Dagelijks Brood: Lezingen van de dag: 30 sept – 6 okt 2019

franciscus-assisi-prediking-vogels-olv-ter-nood-heiloo

Dagelijks Brood, lezingen van de dag is een klein boekje met de lezingen voor de heilige Mis van de dagen door de week. Zodat u, ook wanneer u op doordeweekse dagen naar de H. Mis gaat, de lezingen, het Woord van God, goed kunt volgen. De titel is ontleend aan een Italiaanse uitgave (Pane Quotidiano) van de gemeenschap Paus Johannes XXIII, gesticht door de dienaar Gods Don Oreste Benzi.

Dat het Woord van God u extra mag raken en voeden op deze wijze!

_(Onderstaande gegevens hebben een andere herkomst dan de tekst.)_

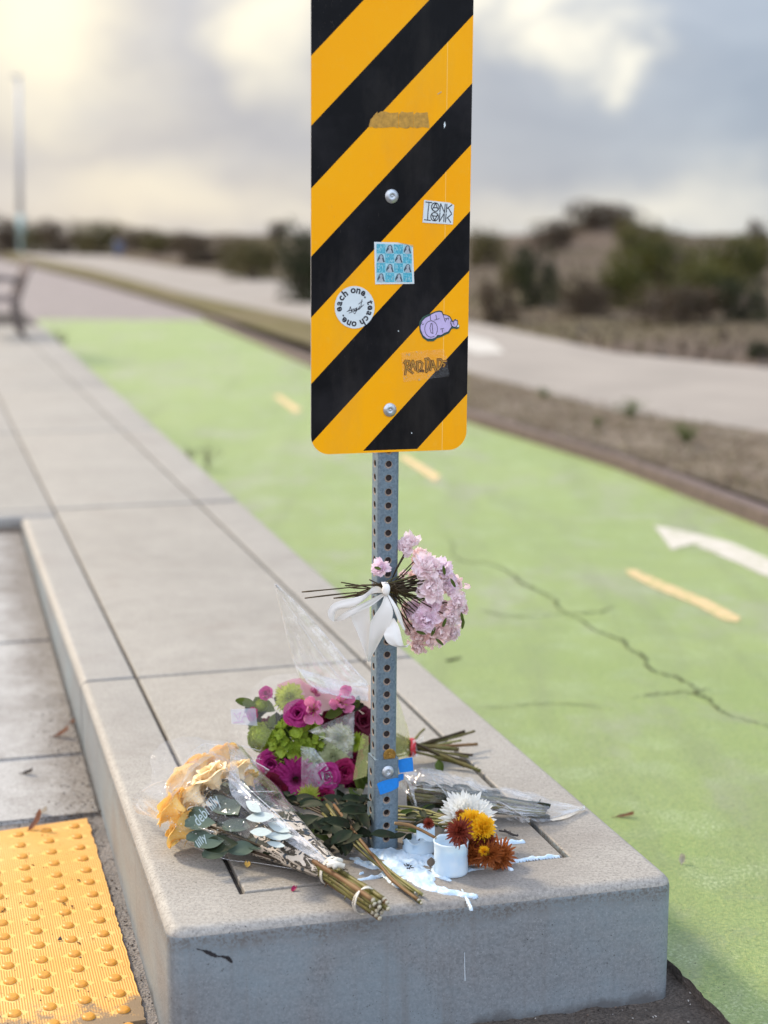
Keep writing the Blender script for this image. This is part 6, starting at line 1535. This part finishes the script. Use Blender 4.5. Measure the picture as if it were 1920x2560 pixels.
for i, (x_, y_, r_, k, dy) in enumerate(BL):
    p = V(*zC(x_, y_), -.01+dy); d = ((p-cc).normalized()*.75+Vector((rp.uniform(-.4, .4), -.75, rp.uniform(-.1, .5)))*.6).normalized(); R = r_*.000248*1.25
    put('blossom', withmat(RUF[i % 5], [(M_LAV, M_LAV2, M_LAV3)[k]]), None, pk, M=frame(p-d*R*.3, d, rp.uniform(0, 6), (R, R, R*.85)))
    kn_ = V(*zC(920+rp.uniform(-30, 60), 560+rp.uniform(-35, 35)), -.05+rp.uniform(-.008, .008))
    stem(pk, [kn_, kn_.lerp(p, .5)+Vector((0, .005, -.004)), p-d*R*.4], .0011, .0013, M_STEMD, False, n=5, seed=i)
for i in range(26):
    a_ = rp.uniform(-1.35, 1.5); q_ = rp.uniform(.45, 1.0); p = V(*zC(1170+q_*290*cos(a_), 640-q_*330*sin(a_)*(1 if a_ < 0 else .85)), rp.uniform(-.01, .035)); d = ((p-cc).normalized()+Vector((rp.uniform(-.7, .7), -.8, rp.uniform(-.4, .6)))).normalized(); R = rp.uniform(.011, .017)
    put('blossom', withmat(RUF[i % 5], [(M_LAV, M_LAV2, M_LAV3, M_LAV)[i % 4]]), None, pk, M=frame(p, d, rp.uniform(0, 6), (R*rp.uniform(.8, 1.2), R, R*rp.uniform(.7, 1.1))))
p = V(*zC(862, 415), -.052); put('blossom', withmat(RUF[2], [M_LAV3]), None, pk, M=frame(p, Vector((-.2, -.8, .3)), 1, (.020, .020, .018))); put('sepal', leaf_mesh(.014, .006, .2, .1, 3), M_LEAF, pk, M=frame(p+Vector((.002, -.020, .002)), (0, -1, .2), 1.3))
for i, (x_, y_) in enumerate(((280, 592), (302, 638), (515, 638), (570, 520), (575, 632), (610, 650), (640, 560), (690, 600), (780, 500), (650, 620), (600, 545), (720, 540))):
    e_ = V(*zC(x_, y_), -.035+rp.uniform(-.012, .012)); k_ = V(*zC(900, 555+rp.uniform(-30, 35)), -.048+rp.uniform(-.006, .006)); f_ = V(*zC(1180, 540+rp.uniform(-90, 90)), -.03+rp.uniform(-.01, .02))
    stem(pk, [e_, e_.lerp(k_, .5)+Vector((0, 0, rp.uniform(-.002, .002))), k_, f_], .0013, .0011, M_STEMD, True, n=5, nodes=3, seed=i)
for i in range(24):
    k_ = V(*zC(880+rp.uniform(-60, 40), 555+rp.uniform(-34, 40)), -.045+rp.uniform(-.008, .008)); f_ = V(*zC(rp.uniform(1050, 1190), 560+rp.uniform(-110, 90)), -.03+rp.uniform(-.012, .02))
    stem(pk, [k_, k_.lerp(f_, .5)+Vector((0, 0, rp.uniform(-.004, .003))), f_], .0010, .0009, rp.choice((M_STEMD, M_STEM)), False, n=4, seed=i)
for (x_, y_, ang) in ((1340, 470, 100), (1380, 490, 300), (1240, 920, 70), (1270, 935, 320), (1460, 740, 280), (1480, 790, 260), (1200, 905, 160), (1350, 780, 250)):
    a_ = radians(ang); leaf(pk, V(*zC(x_, y_), -.045), (cos(a_), -.2, sin(a_)), (0, -1, 0), .020, .006, M_LEAF, x_)
stem(pk, [V(*zC(955, 480), -.03), V(*zC(990, 400), -.03), V(*zC(1035, 315), -.02)], .0014, .001, M_STEMD, False)
for i in range(34):
    a_ = rp.uniform(-1.5, 1.7); q_ = rp.uniform(.8, 1.12); p = V(*zC(1170+q_*300*cos(a_), 640-q_*340*sin(a_)*(1 if a_ < 0 else .85)*.95), rp.uniform(-.03, .03))
    L = rp.uniform(.008, .014); me_ = petal_grid(L, L*.75, .3, rp.uniform(-.3, .3), .12, i, .6, 4, 5, .25).mesh('petal', True)
    put('petal', me_, rp.choice((M_LAV, M_LAV2, M_LAV3)), pk, M=frame(p, Vector((rp.uniform(-1, 1), -1, rp.uniform(-1, 1))), rp.uniform(0, 6)))
rb = thing('ribbon', 'white satin ribbon bow tying the pink flowers to the post', 'ribbon', V(*zC(905, 575), -.06))
def rib(A, B, ya, yb_, seed, n=6, bow=.006):
    nA = len(A); nB = len(B)
    PA = [V(*zC(*q), ya+(yb_-ya)*i/(nA-1)-bow*sin(pi*i/(nA-1))) for i, q in enumerate(A)]; PB = [V(*zC(*q), ya+(yb_-ya)*i/(nB-1)+.003-bow*sin(pi*i/(nB-1))) for i, q in enumerate(B)]
    return sheet('ribbon_loop', PA, PB, M_RIB, rb, nu=6, nv=30, cr=.0016, fs=14, seed=seed, ridge=.005)
rib(((880, 572), (840, 548), (800, 560), (775, 590), (720, 625), (600, 650), (510, 685), (475, 740), (485, 790), (520, 808)), ((888, 605), (850, 600), (805, 608), (760, 640), (700, 690), (640, 715), (560, 722), (530, 745), (522, 775), (524, 806)), -.055, -.060, 1, bow=.010)
rib(((520, 806), (560, 770), (640, 720), (740, 670), (830, 625), (890, 598)), ((522, 808), (580, 802), (640, 778), (720, 732), (800, 690), (895, 612)), -.062, -.064, 2, bow=.010)
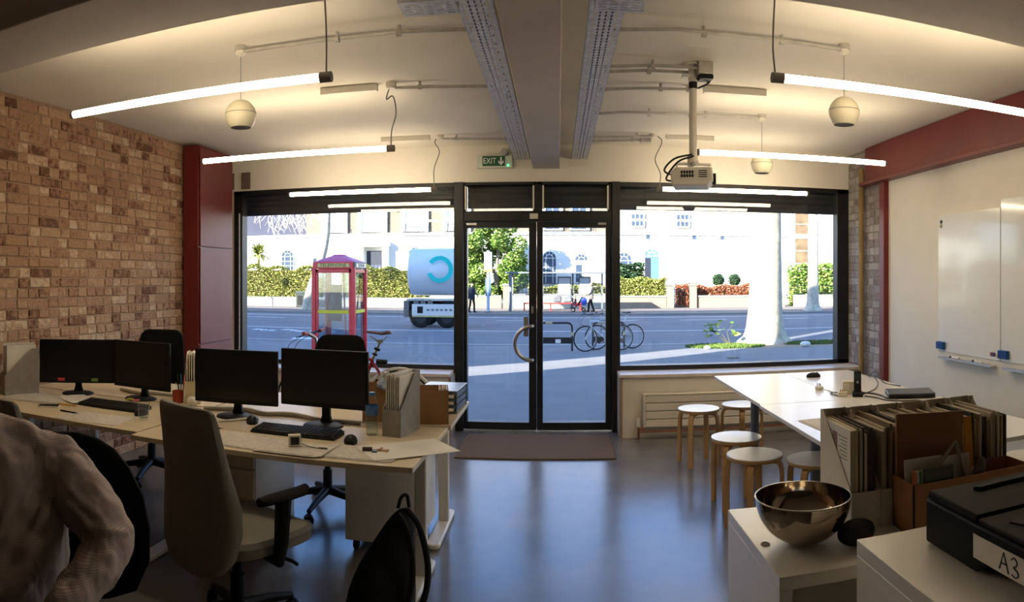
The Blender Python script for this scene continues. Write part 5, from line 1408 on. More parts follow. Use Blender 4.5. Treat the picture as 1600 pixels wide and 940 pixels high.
for s_ in (-1, 1):
    MB().ell(tuple(hd + Vector((s_ * 0.031, -0.075, 0.012))), 0.0125, 12, 8).obj('eye', mat('eye white', (230, 226, 220), 0.2), man)
    sm_ = MB()
    capsule(sm_, [(s_ * 0.13, -0.40, 0.055), (s_ * 0.13, -0.56, 0.04)], [0.045, 0.038], 12)
    sm_.v = [(p[0], p[1], max(p[2], 0.003)) for p in sm_.v]
    sm_.obj('shoe', M_dkplast, man)

def walker(label, loc, rz, coat, trousers, hair, h=1.7, arms=((0.16, -0.30, 1.0), (-0.2, 0.05, 0.82)), step=0.12, sit=False):
    """small figure seen far off; faces local -y"""
    k = h / 1.7
    t = thing('person', label, 'person', loc, rz)
    S = lambda p: tuple(Vector(p) * k)
    b = MB()
    zz = -0.45 if sit else 0
    b.ell(S((0, -0.01, 1.60 + zz)), (0.075 * k, 0.092 * k, 0.105 * k), 14, 10)
    b.ell(S((0, -0.095, 1.58 + zz)), (0.014 * k, 0.028 * k, 0.022 * k), 8, 6)
    capsule(b, [S((0, 0, 0.9 + zz)), S((0, 0, 1.34 + zz))], [0.11 * k, 0.10 * k], 12)
    capsule(b, [S((0, 0.02, 1.36 + zz)), S((0, 0, 1.52 + zz))], [0.055 * k, 0.05 * k], 10)
    for s_, e in zip((1, -1), arms):
        hp = (e[0], e[1], e[2] + zz)
        el = ((s_ * 0.26 + e[0]) / 2, (0.1 + e[1]) / 2 + 0.04, (1.38 + e[2]) / 2 - 0.06 + zz)
        capsule(b, [S((s_ * 0.03, 0, 1.36 + zz)), S((s_ * 0.18, 0, 1.36 + zz)), S(el), S(hp)], [0.04 * k, 0.045 * k, 0.038 * k, 0.026 * k], 10)
        hand(b, S(hp), (0, -0.6, -0.6), (s_, 0, 0.2), (0, -1, 0.4), k)
    if sit: legs = (((0.09, 0, 0.5), (0.1, -0.4, 0.5), (0.1, -0.42, 0.07)), ((-0.09, 0, 0.5), (-0.1, -0.4, 0.5), (-0.1, -0.42, 0.07)))
    else: legs = (((0.09, 0, 0.88), (0.09, -step * 0.9, 0.48), (0.09, -step, 0.08)), ((-0.09, 0, 0.88), (-0.09, step * 0.3, 0.48), (-0.09, step * 1.2, 0.08)))
    for l in legs:
        capsule(b, [S(q) for q in l], [0.07 * k, 0.05 * k, 0.038 * k], 10)
    fuse(b.obj('body', M_skin, t), 0.012 * k, 2)
    c = MB()
    ring_loft(c, [(x * k, y * k, (z + zz) * k, w * k, d * k) for x, y, z, w, d in ((0, 0, 0.74, 0.20, 0.15), (0, 0, 0.95, 0.19, 0.14), (0, 0, 1.15, 0.185, 0.135), (0, 0, 1.34, 0.20, 0.13), (0, 0.01, 1.43, 0.14, 0.10), (0, 0.01, 1.49, 0.07, 0.07))], 18)
    for s_, e in zip((1, -1), arms):
        sh_ = (s_ * 0.18, 0, 1.38 + zz)
        el = ((s_ * 0.26 + e[0]) / 2, (0.1 + e[1]) / 2 + 0.04, (1.38 + e[2]) / 2 - 0.06 + zz)
        capsule(c, [S(sh_), S(el), S((e[0], e[1], e[2] + zz))], [0.068 * k, 0.056 * k, 0.044 * k], 10)
    fuse(c.obj('coat', coat, t), 0.016 * k, 2)
    l_ = MB()
    for l in legs:
        capsule(l_, [S(q) for q in l], [0.088 * k, 0.068 * k, 0.055 * k], 10)
    fuse(l_.obj('trousers', trousers, t), 0.016 * k, 2)
    hh = MB().ell(S((0, 0.018, 1.635 + zz)), (0.083 * k, 0.092 * k, 0.092 * k), 14, 8)
    hh.obj('hair', hair, t)
    for l in legs:
        q = l[-1]
        s2 = MB(); capsule(s2, [S((q[0], q[1] + 0.02, 0.04)), S((q[0], q[1] - 0.15, 0.035))], [0.045 * k, 0.035 * k], 8)
        s2.v = [(p[0], p[1], max(p[2], 0.0)) for p in s2.v]
        s2.obj('shoe', M_dkplast, t)
    return t

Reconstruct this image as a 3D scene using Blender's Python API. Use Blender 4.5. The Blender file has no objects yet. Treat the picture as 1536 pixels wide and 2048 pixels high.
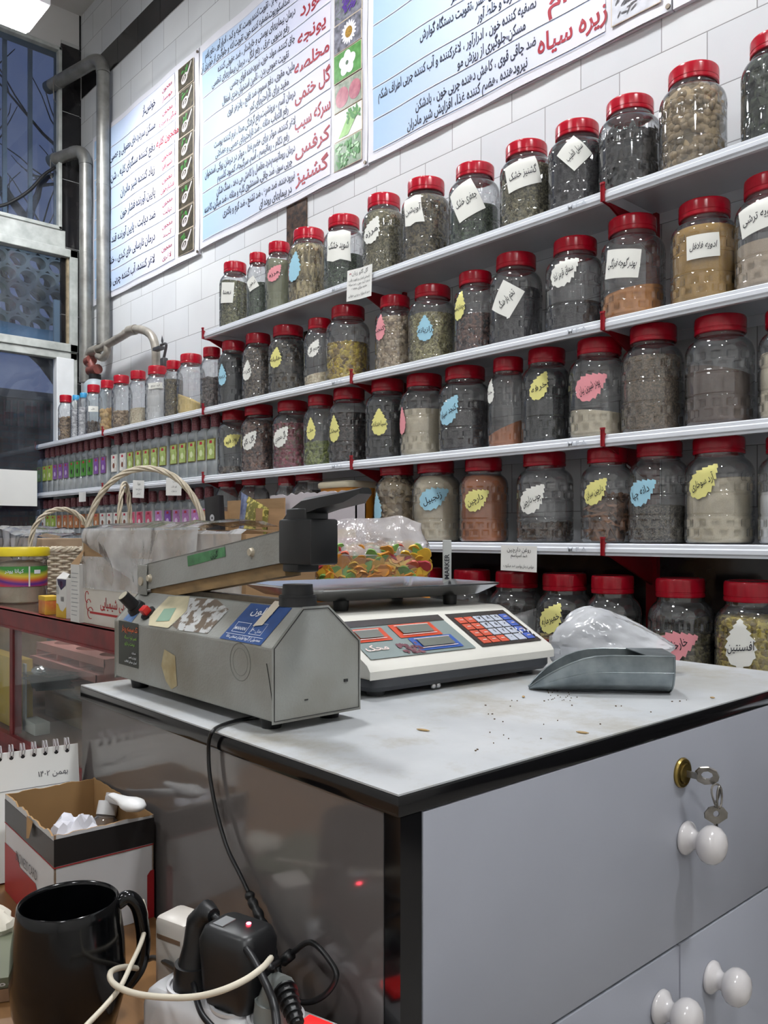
import bpy, bmesh, math, random
from mathutils import Vector, Matrix, noise
random.seed(7)
PI = math.pi
SC = bpy.context.scene
COL = SC.collection

# ------------------------------------------------------------------ camera
F, CX, HY = 1660.0, 768.0, 1070.0          # focal length, centre column, horizon row for a 1536x2048 image
ZC = 1.15                                   # eye height of the phone above the floor
HEAD = math.radians(137.8)
FW = (math.cos(HEAD), math.sin(HEAD)); RT = (math.sin(HEAD), -math.cos(HEAD))
cam = bpy.data.cameras.new('camera'); camo = bpy.data.objects.new('camera', cam); COL.objects.link(camo)
camo.location = (0, 0, ZC); camo.rotation_euler = (PI/2, 0, HEAD-PI/2)
cam.sensor_fit = 'AUTO'; cam.sensor_width = 36; cam.lens = F/2048*36; cam.shift_y = (HY-1024)/2048
cam.clip_start = .02; cam.clip_end = 200
cam.dof.use_dof = False
SC.camera = camo

# ------------------------------------------------------------------ world and view
w = bpy.data.worlds.new('dusk_sky'); SC.world = w; w.use_nodes = True
nt = w.node_tree
bgn = nt.nodes['Background']
tc = nt.nodes.new('ShaderNodeTexCoord'); sp = nt.nodes.new('ShaderNodeSeparateXYZ'); cr = nt.nodes.new('ShaderNodeValToRGB')
nt.links.new(tc.outputs['Generated'], sp.inputs[0]); nt.links.new(sp.outputs['Z'], cr.inputs[0]); nt.links.new(cr.outputs[0], bgn.inputs[0])
cr.color_ramp.elements[0].color = (.24, .27, .44, 1); cr.color_ramp.elements[1].color = (.11, .14, .27, 1)
bgn.inputs[1].default_value = .75
SC.view_settings.view_transform = 'Standard'; SC.view_settings.look = 'None'
SC.view_settings.exposure = -0.14; SC.view_settings.gamma = 1.0; SC.view_settings.use_curve_mapping = False
cy = SC.cycles
cy.use_denoising = True
cy.max_bounces = 7; cy.diffuse_bounces = 3; cy.glossy_bounces = 3; cy.transmission_bounces = 4; cy.transparent_max_bounces = 18
cy.use_adaptive_sampling = True; cy.adaptive_threshold = .025
cy.caustics_reflective = False; cy.caustics_refractive = False; cy.sample_clamp_indirect = 4.0

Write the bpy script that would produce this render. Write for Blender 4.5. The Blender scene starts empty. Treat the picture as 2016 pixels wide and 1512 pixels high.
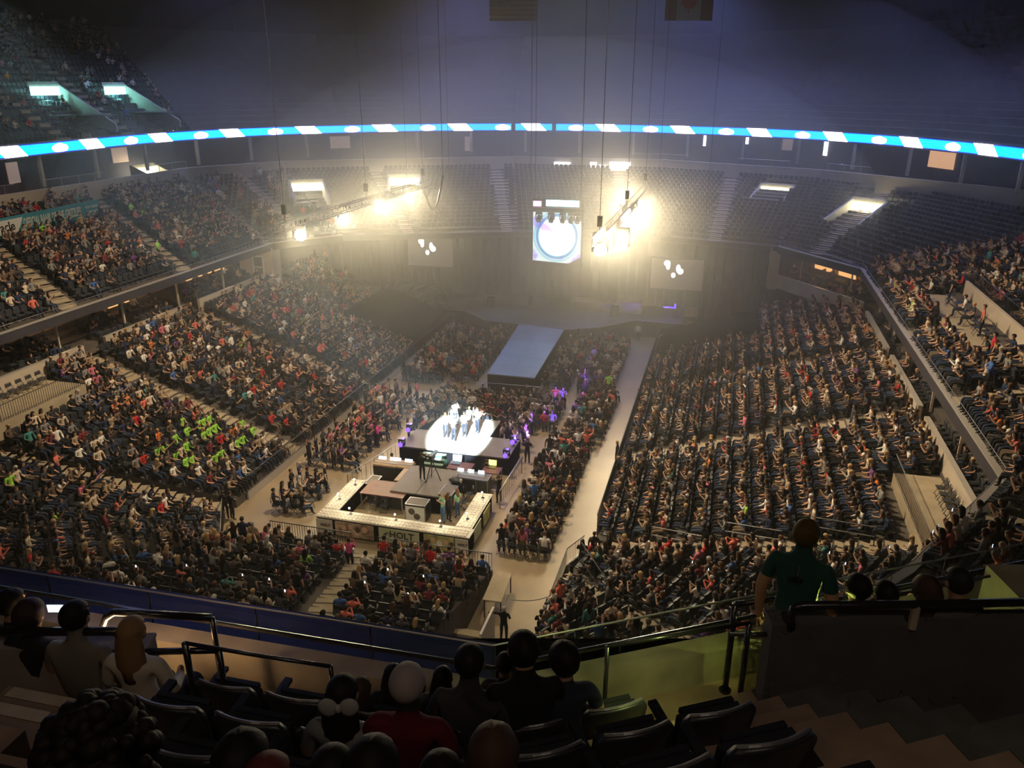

Dagelijks Brood, lezingen van de dag: maandag 30 september t/m zondag 6 oktober 2019

26e week van door het jaar plus de lezingen van de 27e zondag door het jaar C

U kunt deze week downloaden via deze link

Maandag 30 september – H. Hyeronimus, priester en kerkleraar

Eerste lezing (Zach. 8, 1-8)

Het woord van de Heer der hemelse machten kwam en het luidde als volgt: Zo spreekt de Heer van de hemelse machten: “Ik ijver voor Sion met heftige ijver; heftig en grimmig ijver Ik voor haar.” Zo spreekt de Heer: “Ik keer terug naar Sion; Ik neem in Jeruzalem mijn intrek. Jeruzalem zal de stad van de trouw heten, de berg van de Heer van de hemelse machten, de heilige berg.” Zo spreekt de Heer van de hemelse machten: “Er zullen weer oude mannen en vrouwen zitten op de pleinen van Jeruzalem, ieder met een stok in de hand vanwege hun vele jaren. De pleinen van de stad zullen ook weer vol zijn van jongens en meisjes, die op haar pleinen spelen.” Zo spreekt de Heer van de hemelse machten: “Het zal in die dagen wonderbaar lijken in de ogen van de rest van dit volk, maar moet het daarom ook in mijn ogen wonderbaar zijn?” Zo spreekt de Heer van de hemelse machten: “Zie, Ik ga mijn volk redden uit het land waar de zon opkomt en uit het land waar zij ondergaat. Ik breng hen terug en zij zullen in Jeruzalem wonen. Zij zullen mijn volk zijn en Ik hun God, in trouw en in gerechtigheid.”

Tussenzang (Ps. 102/101)

Refrein: De Heer herbouwt de muren van Sion, Hij keert er terug in volle luister.
De heidenen zullen uw Naam weer duchten, de vorsten der aarde uw heerlijkheid, Heer; wanneer Gij de muren van Sion herbouwt, wanneer Gij daar weerkeert in volle luister; wanneer Gij de stem der geplunderden hoort, hun smeekbeden niet naast u neerlegt.
Stelt dit dan op schrift voor het komend geslacht en laat onze zonen de Heer ervoor danken. De Heer ziet omlaag van zijn heilige hoogte, Hij ziet uit de hemel op aarde neer. Hij zal het geschrei der gevangenen horen, verlossen die aan de dood zijn gewijd.
Dan wordt op de Sion zijn Naam weer verkondigd, zijn lof in de heilige stad; als volken en stammen daarheen zullen komen om hulde te brengen aan God de Heer.
Het kroost van uw dienaren krijgt weer een woonplaats, hun nageslacht blijft voor uw aanschijn bestaan.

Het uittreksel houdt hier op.